Archive for the ‘Maldives Island’ Category

Travel in Maldive Islands

Saturday, September 5th, 2009

Maldive Islands, officially the Republic of Maldives, is an island country consisting of a group of atolls stretching south of India’s Lakshadweep islands between Minicoy Island and the Chagos Archipelago, and about seven hundred kilometres (435 mi) south-west of Sri Lanka in the Laccadive Sea of Indian Ocean. The twenty-six atolls of Maldives encompass a territory featuring 1,192 islets, of which two hundred islands are inhabited.

The original inhabitants were Buddhist, probably since Ashoka’s period, in the 3rd century BC. Islam was introduced in 1153. The Maldives then came under the influence of the Portuguese (1558) and the Dutch (1654) seaborne empires. In 1887 it became a British protectorate. In 1965, the Maldives obtained independence from Britain (originally under the name “Maldive Islands”), and in 1968 the Sultanate was replaced by a Republic.

The name “Maldives” may derive from Maale Dhivehi Raajje (“The Island Kingdom [under the authority of] Male”), the local name for the Maldives. The island nation was synonymous with its capital “Maale” and sometimes called ‘Mahaldeeb’, and the people were called Maldivian ‘Dhivehin’. The word Dheeb/Deeb (archaic Dhivehi, a corruption of Dweep in Sanskrit) means ‘island’ and Dhives (Dhivehin) means ‘islanders’ (ie: the Maldivians). During the colonial era, the Dutch referred to the country as Maldivische Eilanden in their documentation, while “Maldive Island” is the anglicized version of the local name used by the British, which later came to be written as Maldives.

The ancient Sri Lankan chronicle, the Mahawamsa refers to an island called Mahiladiva or ‘Island of Women’ in Pali.
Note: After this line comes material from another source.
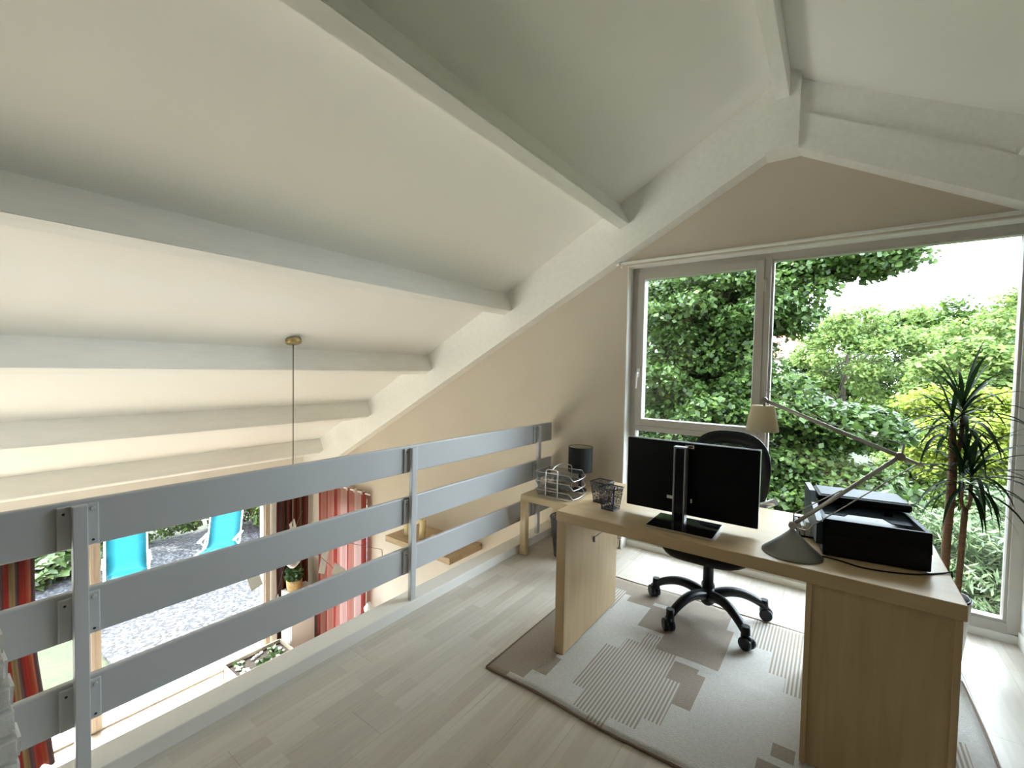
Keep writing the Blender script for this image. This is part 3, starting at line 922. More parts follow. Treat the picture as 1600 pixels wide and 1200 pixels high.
# ------------------------------------------------------------------ pencil holder and pen
ph = thing('pencil_holder', 'dark wire mesh pencil holder with two compartments', 'pencil holder', (-0.96, 2.19, DZT), math.radians(-8), local=True)
def taper_cup(cx, cy, b, t, h):
    b2 = bmesh.new()
    lo = [b2.verts.new((cx + sx * b, cy + sy * b, 0.004)) for sx, sy in ((-1, -1), (1, -1), (1, 1), (-1, 1))]
    hi = [b2.verts.new((cx + sx * t, cy + sy * t, h)) for sx, sy in ((-1, -1), (1, -1), (1, 1), (-1, 1))]
    for k in range(4):
        b2.faces.new((lo[k], lo[(k + 1) % 4], hi[(k + 1) % 4], hi[k]))
    bmesh.ops.solidify(b2, geom=b2.faces[:], thickness=0.0012)
    return b2, [Vector((cx + sx * t, cy + sy * t, h)) for sx, sy in ((-1, -1), (1, -1), (1, 1), (-1, 1))]
for cx, cy, h in ((0.052, -0.042, 0.112), (-0.045, 0.030, 0.112)):
    wl, rimp = taper_cup(cx, cy, 0.034, 0.047, h)
    part('mesh_wall', wl, M_MESHCUP, ph)
    rp = bmesh.new()
    add_tube(rp, rimp + [rimp[0]], 0.0032, 8)
    part('rim', rp, M_MESHDARK, ph)
    part('cup_base', box(cx - 0.035, cx + 0.035, cy - 0.035, cy + 0.035, 0, 0.007, 0.001), M_MESHDARK, ph)
pen = thing('pen', 'blue ballpoint pen standing in the mesh pencil holder', 'pen', (-0.905, 2.155, DZT + 0.0085))
bm = tube([(-0.905, 2.150, DZT + 0.009), (-0.900, 2.146, DZT + 0.085)], 0.0048, 10)
part('barrel', bm, M_BLUE, pen)
part('cap', tube([(-0.900, 2.146, DZT + 0.085), (-0.898, 2.1445, DZT + 0.118)], [0.0058, 0.005], 10), M_BLUE, pen)

# ------------------------------------------------------------------ side table with trays and lamp
TX0, TX1, TY0, TY1, TZ = -1.962, -1.412, 2.845, 3.395, 0.472
st = thing('side_table', 'small square birch side table beside the railing', 'table', (-1.687, 3.12, 0))
part('table_top', box(TX0, TX1, TY0, TY1, TZ - 0.05, TZ, 0.003), M_BIRCH, st)
for x in (TX0, TX1 - 0.05):
    for y in (TY0, TY1 - 0.05):
        part('leg', box(x, x + 0.05, y, y + 0.05, 0.0, TZ - 0.05, 0.002), M_BIRCH, st)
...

The Mahawamsa is derived from an even older Sinhala work dating back to the 2nd century BC.

Some scholars theorize that the name “Maldives” derives from the Sanskrit mālādvīpa, meaning “garland of islands” . None of the names are mentioned in any literature, instead classical Sanskrit texts dating back to the Vedic times mention the “Hundred Thousand Islands” (Lakshadweepa); a generic name which would include not only the Maldives, but also the Laccadives and the Chagos island groups.

Some medieval Arab travelers such as Ibn Batuta called the islands “Mahal Dibiyat” from the Arabic word Mahal (“palace”).” This is the name currently inscribed in the scroll of the Maldive state emblem. Although the classical Yemeni name for Maldives is Dibajat.

Philostorgius, an Arian Greek historian who relates (circa AD 354) about a Divoeis (the Divaeans, pronounced Divians) hostage after fulfilling his mission to the Homerites, sailed to his island home known as “Divus” (Maldives).